Nous disons que créer une Chambre  Haute du Parlement juste pour le vote des lois que l’Assemblée Nationale assure déjà à suffisance est un luxe superflu pour une nation où le chômage atteint les sommets. Par contre, si l’on accorde au Sénat camerounais des pouvoirs semblables à ceux du Sénat américain qui donne son accord pour toutes les nominations des personnalités publiques et les fonctionnaires fédéraux, une telle prérogative permettrait de lutter contre la corruption en menant au préalable des enquêtes sur la moralité des personnes nommées. Cependant, même dans ce domaine législatif dans lequel le Sénat se confine, une lecture de la Constitution permet de constater que l’Assemblée Nationale jouit d’une légère primauté sur le Sénat en matière législative. L’article 30 de la loi fondamentale énonce que, lorsque les textes transmis par l’Assemblée Nationale au Sénat sont rejetés par ce dernier, ces textes retournent sur la table des Députés pour un nouvel examen. L’Assemblée Nationale, après délibération, adopte le texte à la majorité absolue des députés. En cas de blocage suite à l’absence de la majorité absolue à l’Assemblée Nationale, le président de la République met sur pied une « Commission mixte paritaire ». Si le blocage persiste, le président de la République peut demander à l’Assemblée Nationale de statuer définitivement. Une autre preuve de cette primauté ressort de l’article 14 alinéa 4 qui dispose que « Lorsque le Parlement se réunit en congrès, le bureau de l’Assemblée Nationale préside les débats.» Alors si la Constitution reconnait cette légère primauté au bénéfice de l’Assemblée Nationale, comment comprendre les raisons qui ont poussé certains députés en poste, et parmi les plus illustres à l’exemple du président de l’Assemblée Nationale, à vouloir changer de couloir de la Chambre Basse pour la Chambre Haute ?
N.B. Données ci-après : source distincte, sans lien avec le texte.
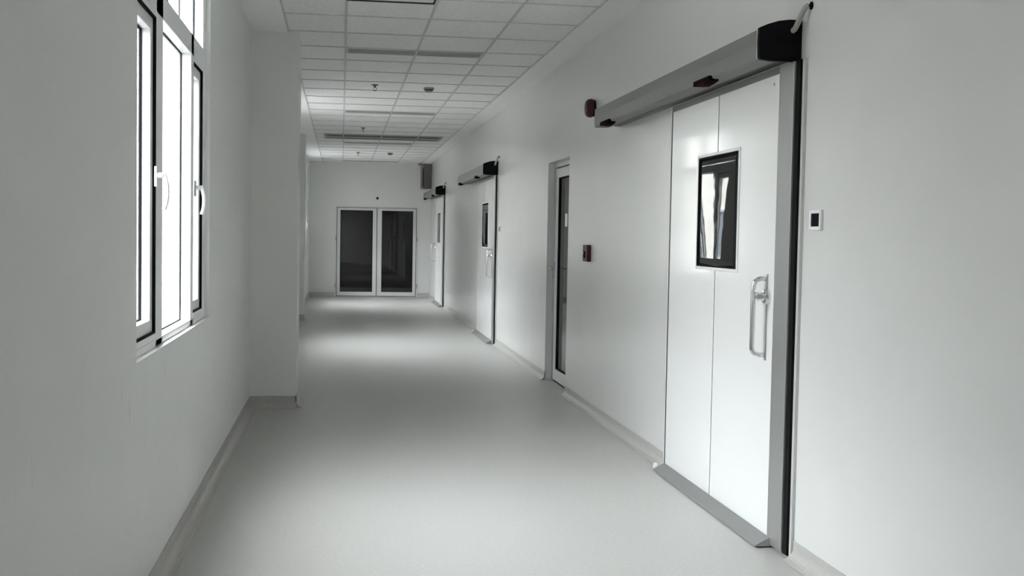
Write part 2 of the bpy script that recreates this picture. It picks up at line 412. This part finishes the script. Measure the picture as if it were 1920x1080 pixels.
# ------------------------------------------------------------------ sliding hermetic doors (right wall)
XD = 1.96
def sliding_door(i, d, label, handle_y=4.40, hx=1.90):
    w = root('door_%d' % i, (XR, 4.98 + d, 0), label, 'door', 'sliding doors in the right wall', 'structure')
    Y = lambda v: v + d
    for a, c in ((4.32, 5.052), (5.064, 5.79)):
        obj('panel', bx(N(), XD, XR - .004, Y(a), Y(c), .04, 2.155, .0015), M['door'], w)
    obj('panel_joint', bx(N(), XD + .012, XR - .004, Y(5.052), Y(5.064), .04, 2.155), M['rubber'], w, 'thin dark joint')
    obj('edge_stile', bx(N(), XD - .006, XR - .002, Y(4.175), Y(4.32), .014, 2.185, .003), M['alu'], w, 'brushed aluminium stile')
    obj('far_edge', bx(N(), XD + .001, XR - .002, Y(5.79), Y(5.806), .014, 2.185), M['rubber'], w)
    obj('far_trim', bx(N(), XD, XR, Y(5.806), Y(5.826), .01, 2.185), M['frame'], w)
    obj('top_rail', bx(N(), XD - .002, XR - .004, Y(4.32), Y(5.79), 2.155, 2.188), M['aluh'], w)
    obj('rubber_seal', bx(N(), XD + .004, XR - .001, Y(4.138), Y(4.175), .012, 2.188), M['rubber'], w, 'black rubber seal')
    obj('jamb_strip', bx(N(), XR - .014, XR, Y(4.118), Y(4.138), .01, 2.188), M['frame'], w, 'pale aluminium jamb strip')
    bm = N(); prism_y(bm, [(XD - .001, .043), (XD - .004, .046), (XD - .072, .012), (XD - .074, .006), (XD - .004, .006), (XD - .001, .006)], Y(4.29), Y(5.79))
    obj('floor_sweep', bm, M['alu'], w, 'sloping aluminium sweep along the floor')
    bm = N(); bx(bm, XD - .05, XD + .01, Y(5.80), Y(5.83), .002, .022, .004); lathe(bm, [(0, 0), (.016, 0), (.016, .028), (.010, .036), (0, .036)], (XD - .045, Y(5.83), .001), (0, 0, 1), 16)
    obj('floor_guide', bm, M['plate'], w, 'white floor guide')
    bm = N(); bx(bm, XD + .002, XD + .026, Y(4.12), Y(4.16), .001, .012, .002)
    obj('floor_clip', bm, M['brass'], w)
    # vision panel
    v = obj('vision_panel', ring(N(), XD - .006, XD + .004, Y(4.752), Y(5.342), 1.238, 1.862, .016, .003), M['plate'], w, 'white bead round the vision panel')
    obj('black_border', ring(N(), XD - .004, XD + .003, Y(4.768), Y(5.326), 1.254, 1.846, .008), M['rubber'], v)
    # the glass, slightly dished
    bm = N(); ny, nz = 14, 14; g = []
    for a in range(ny + 1):
        row = []
        for b in range(nz + 1):
            u, t = a / ny, b / nz
            dish = -0.0030 * (1 - t) ** 1.2 * math.sin(math.pi * u)
            row.append(bm.verts.new((XD - .001 + dish, Y(4.776 + u * .542), 1.261 + t * .578)))
        g.append(row)
    for a in range(ny):
        for b in range(nz):
            bm.faces.new((g[a][b], g[a][b + 1], g[a + 1][b + 1], g[a + 1][b]))
    r = bmesh.ops.extrude_face_region(bm, geom=bm.faces[:])
    for e in r['geom']:
        if isinstance(e, bmesh.types.BMVert): e.co.x += .003
    bmesh.ops.recalc_face_normals(bm, faces=bm.faces)
    obj('glass', bm, M['vision'], v, 'dark mirroring glass', smooth=True)
    # pull handle
    hy = Y(handle_y)
    h = obj('pull_handle', bx(N(), XD - .004, XD + .002, hy - .007, hy + .002, .845, 1.245, .001), M['alu'], w, 'tall chrome pull handle')
    pts = smooth_path([(XD - .002, hy + .012, 1.222), (XD - .022, hy + .012, 1.224), (hx + .010, hy + .014, 1.212), (hx, hy + .016, 1.185), (hx, hy + .016, 1.15),
                       (hx, hy + .016, 1.05), (hx, hy + .016, .95), (hx, hy + .016, .90), (hx + .010, hy + .014, .878), (XD - .022, hy + .012, .868), (XD - .002, hy + .012, .868)], 6)
    obj('grip', tube(N(), pts, .0115, 14), M['chrome'], h, smooth=True)
    bm = N(); lathe(bm, [(0, 0), (.036, 0), (.036, .010), (.030, .018), (.020, .020), (.018, .046), (.022, .048), (.022, .060), (.018, .064), (0, .064)], (XD, hy - .004, 1.140), (-1, 0, 0), 28)
    obj('lock_knob', bm, M['chrome'], w, 'round chrome lock knob', smooth=False)
    bm = N(); lathe(bm, [(0, 0), (.008, 0), (.008, .003), (0, .003)], (XD + .0005, Y(4.385), 2.115), (-1, 0, 0), 16)
    obj('screw_cover', bm, M['alu'], w)
    return w

def operator(d, label):
    w = root('sliding_door_operator', (XR, 5.6 + d, 2.19), label, 'door operator', 'aluminium operators above the sliding doors')
    Y = lambda v: v + d
    prof = [(XR - .001, 2.205), (1.945, 2.205), (1.942, 2.212), (1.905, 2.212), (1.900, 2.193), (1.815, 2.190), (1.804, 2.193), (1.800, 2.202), (1.798, 2.26), (1.800, 2.322), (1.830, 2.337), (1.88, 2.353), (1.93, 2.360), (XR - .001, 2.361)]
    obj('housing', prism_y(N(), prof, Y(4.202), Y(7.04)), M['aluh'], w)
    p2 = [(XR - .001, 2.184), (1.85, 2.184), (1.802, 2.190), (1.796, 2.2), (1.794, 2.26), (1.796, 2.326), (1.83, 2.341), (1.88, 2.357), (1.93, 2.364), (XR - .001, 2.365)]
    obj('end_cap', prism_y(N(), p2, Y(4.182), Y(4.204)), M['blackcap'], w, 'black plastic end cap')
    obj('edge_line', bx(N(), 1.7965, 1.80, Y(4.204), Y(4.214), 2.195, 2.322), M['frame'], w)
    for yy in (4.86, 6.72):
        bm = N(); n = 10
        prof = [(yy + d - .11, 2.206)] + [(yy + d - .11 + .22 * k / n, 2.182 - .010 * math.sin(math.pi * k / n)) for k in range(n + 1)] + [(yy + d + .11, 2.206)]
        prism_x(bm, prof, 1.785, 1.835)
        s = obj('motion_sensor', bm, M['darkbrown'], w, 'dark motion sensor')
        bm = N(); prof = [(yy + d - .055 + .11 * k / n, 2.1765 - .008 * math.sin(math.pi * k / n) ) for k in range(n + 1)] + [(yy + d + .055, 2.182), (yy + d - .055, 2.182)]
        prism_x(bm, prof, 1.782, 1.830)
        obj('lens', bm, M['redlens'], s, 'red lens')
    pts = smooth_path([(1.948, Y(4.184), 2.318), (1.948, Y(4.165), 2.322), (1.950, Y(4.140), 2.345), (1.960, Y(4.125), 2.380), (1.967, Y(4.112), 2.400), (XR - .014, Y(4.100), 2.409)], 6)
    obj('conduit', tube(N(), pts, .0125, 12), M['grey'], w, 'grey flexible conduit', smooth=True)
    bm = N(); lathe(bm, [(0, 0), (.017, 0), (.017, .004), (0, .004)], (XR - .0015, Y(4.098), 2.408), (-1, 0, 0), 16)
    obj('conduit_collar', bm, M['blackcap'], w)
    return w

sliding_door(1, 0, 'large white sliding door with a dark glass panel and chrome handle, nearest of its kind')
sliding_door(2, 8.5, 'white sliding door in the middle of the wall, past the narrow glass door')
sliding_door(3, 15.0, 'white sliding door beside the far end wall, its handle standing proud', handle_y=5.72, hx=1.87)
operator(0, 'long aluminium door operator with a black end, above the largest sliding door')
operator(8.5, 'aluminium door operator with conduit above the middle sliding door')
operator(15.0, 'aluminium door operator above the farthest sliding door, next to the end wall')

# ------------------------------------------------------------------ narrow glass door in the right wall
g = root('door_4', (XR + .06, 9.0, 0), 'narrow white framed glass door between two sliding doors', 'door', None, 'structure')
xa = XR + .062
bm = N(); a, b_, zt = GD
bx(bm, xa, xa + .06, a, a + .04, 0, zt, .002); bx(bm, xa, xa + .06, b_ - .04, b_, 0, zt, .002); bx(bm, xa, xa + .06, a + .04, b_ - .04, zt - .045, zt, .002)
obj('frame', bm, M['frame'], g)
bm = N(); bx(bm, xa + .02, xa + .05, b_ - .062, b_ - .04, .0, zt - .045); bx(bm, xa + .02, xa + .05, a + .04, a + .055, 0, zt - .045); bx(bm, xa + .02, xa + .05, a + .04, b_ - .04, zt - .057, zt - .045); bx(bm, xa + .02, xa + .05, a + .04, b_ - .04, 0, .02)
obj('gap_seal', bm, M['gasket'], g, 'dark gap round the leaf')
lf = obj('leaf', ring(N(), xa + .004, xa + .045, a + .055, b_ - .062, .022, zt - .057, .10, .003, wb=.11, wt=.09), M['frame'], g)
obj('pane', bx(N(), xa + .022, xa + .027, a + .155, b_ - .162, .132, zt - .147), M['darkpane'], lf, 'dark tinted glass')
obj('glazing_seal', ring(N(), xa + .010, xa + .030, a + .153, b_ - .160, .130, zt - .145, .012), M['gasket'], lf)
h = obj('handle', bx(N(), xa - .006, xa + .006, b_ - .075, b_ - .045, 1.0, 1.16, .002), M['alu'], g, 'small metal lever handle')
obj('lever', tube(N(), smooth_path([(xa - .004, b_ - .06, 1.10), (xa - .04, b_ - .062, 1.10), (xa - .048, b_ - .09, 1.098), (xa - .048, b_ - .17, 1.095)], 5), .009, 10), M['alu'], h, smooth=True)
obj('notice', bx(N(), xa + .019, xa + .0215, 9.04, 9.13, 1.50, 1.62), M['plate'], lf, 'small white paper notice')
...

La réponse est d’emblée donnée par la Constitution, notamment l’article 6 alinéa 4 qui règle la question de la vacance au sommet de l’Etat. Il ressort que «En cas de vacance de Présidence de la République pour cause de décès, de démission ou d’empêchement définitif constaté par le Conseil constitutionnel,[…] l’intérim du président de la République est exercé de plein droit, jusqu'à l’élection du nouveau président de la République, par le président du Sénat, et si ce dernier est, à son tour, empêché, par son suppléant, suivant l’ordre de préséance du Sénat ». Il est clair que l’institution du Sénat témoigne de la volonté du Président Biya de faire taire les supputations sur la question du « dauphinat ». L’autre raison qui peut aussi justifier l’effervescence observée pour la conquête des 70 sièges des membres élus du Sénat peut s’expliquer par les rumeurs qui courent au sujet des probables avantages dont vont jouir les Sénateurs. Il se dit que les Sénateurs camerounais bénéficieront d’un salaire mensuel de un million de francs, soit 500 000f de plus que les Députés. Info ou intox, seul l’avenir le dira. Toujours est-il que le Sénat est déjà là. Les attentes des Camerounais se résument dans le souhait de voir ses membres, même ceux nommés, faire montre d’indépendance en évitant de devenir une autre « caisse de résonnance des aspirations de l’exécutif » pour offrir au Cameroun une législation qui va renforcer les libertés publiques, la démocratie et l’Etat de droit.